Ces montagnes dans lesquelles nous allons entrer, c’est la fin des Cévennes, ce sont les monts de la Séranne. Depuis là, vous monteriez toujours, jusqu’à l’Aigoual, point culminant (1 567 mètres), qui vers le Sud regarde au loin la Méditerranée, vers l’Est, la silhouette des Alpes, et qui, vers le Nord et l’Ouest, se rattache, par les plateaux pierreux de la Lozère, au massif central du Cantal, pendant sept mois de l’année couronné de neiges. Ainsi, de marche en marche, vous passerez, par cet escalier de géant, du climat de l’Afrique à celui des cimes où il gèle aux premiers jours de septembre.

Les villes les plus proches du point où nous sommes sont Lodève, Clermont-l’Hérault et Montpellier ; toutes en dessous de nous, bien entendu. Parmi les centres moins importants, nous citerons Aniane et Saint-Jean-de-Fos, dont l’église, couverte de tuiles multicolores, resplendit au soleil comme un gros scarabée.

L’orientation du pays nettement fixée de la sorte, sa situation relative ainsi établie, nous y pouvons pénétrer. La seule voie qui s’ouvre est cette gorge de l’Hérault, cette cassure dans l’abrupt escarpement que nous avons en face de nous. Dès l’entrée, l’impression est entière et saisissante. Un paysage lunaire ; de l’eau, du ciel et de la pierre. Cette pierre a l’air de carcasses antédiluviennes, blanchies et lavées par le soleil et par la pluie ; çà et là, l’on dirait d’énormes crânes à demi noyés dans l’eau calme, et dont les creux orbites vous regardent. C’est quelque chose de farouche, mais de farouche dans une harmonie toute blanche et bleue.

Le ciel est d’un azur foncé ; la crête des collines s’y découpe en clair ; il semble que ce soit du sol resplendissant qu’il reçoive sa lumière. Et ces rocs sont d’un blanc si pur et immaculé, la rivière est tellement immobile dans leur cuvette, que si le soleil torride ne vous cuisait le crâne, que si les pieds ne vous brûlaient, on pourrait se croire en face de flaques gelées entre des blocs de glace. C’est ainsi que l’on s’imagine les mondes planétaires abandonnés.

Sur la rive gauche de la route, une sorte de grotte recouvre un bassin à l’onde limpide comme du cristal ; c’est la fontaine de Clamouse (fons clamosus, la fontaine qui clame), ainsi nommée parce qu’après des pluies souvent lointaines l’eau tombe avec fracas par une fente de la voûte. Il y a là, sous la montagne, une rivière souterraine soumise aux mêmes crues et aux mêmes débordements subits que les rivières à ciel ouvert de la région. Des gens se sont glissés dans cette fente, pendant l’époque de la sécheresse, mais à peu de distance l’eau, même alors, les a toujours arrêtés.

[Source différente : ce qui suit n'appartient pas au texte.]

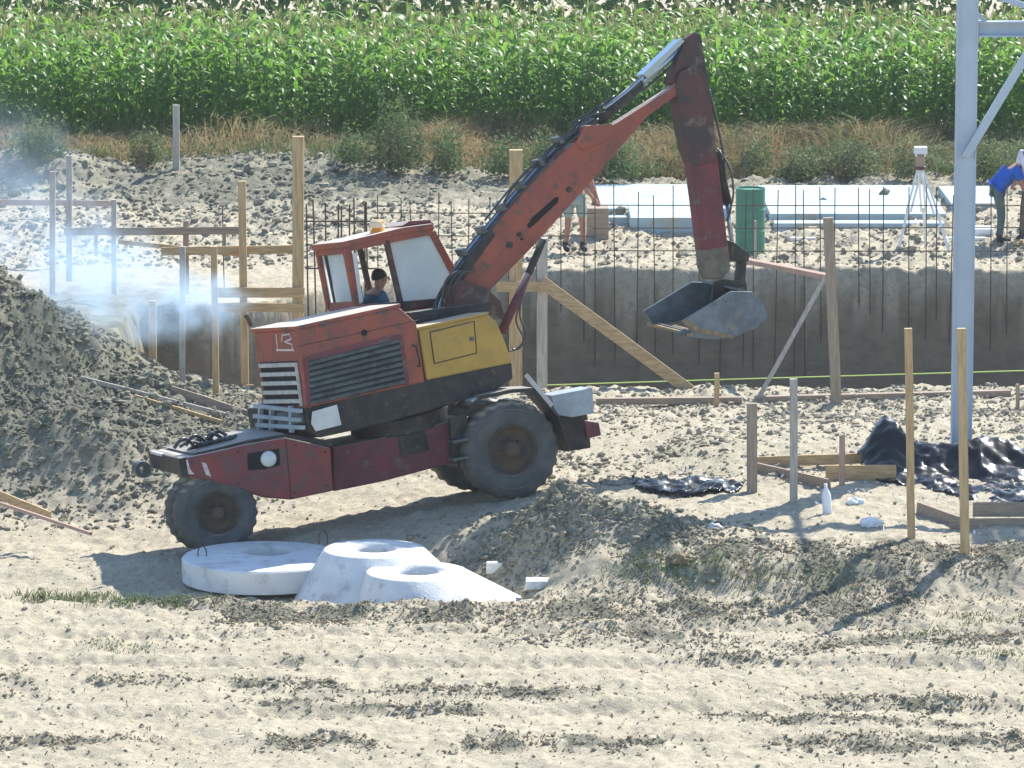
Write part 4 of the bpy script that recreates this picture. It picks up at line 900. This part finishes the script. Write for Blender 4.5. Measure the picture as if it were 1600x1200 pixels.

LA RIVIÈRE SOUS LES MAISONS. — DESSIN DE BOUDIER.

Continuant notre chemin, nous trouvons l’Hérault plus torrentueux, et des ruines singulières le bordent ; une tour aux créneaux ébréchés, des dômes ronds et bas, comme de grosses tortues. C’étaient autrefois des moulins, et la tour les défendait, défendait la gorge contre un coup de main venu de la plaine. Il en est question tout au long dans les vieux cartulaires du pays. Voilà dix siècles que ces voûtes résistent aux inondations souvent furieuses du fleuve, qui passent par-dessus, mais ne peuvent les démolir. Ils étaient encore en exploitation il y a une cinquantaine d’années ; ils sont aujourd’hui abandonnés.

Puis le fleuve s’élargit, et perd de l’aspect fantastique du début ; mais ce sont toujours au-dessus de nos têtes les mêmes montagnes blanches sur le ciel bleu ; le désert dans lequel nous sommes entrés se continuera pendant d’infinis kilomètres, brûlé, sans arbres, sans habitants, sans même une cahute. Saint-Guilhem, où nous arrivons, en est la seule oasis.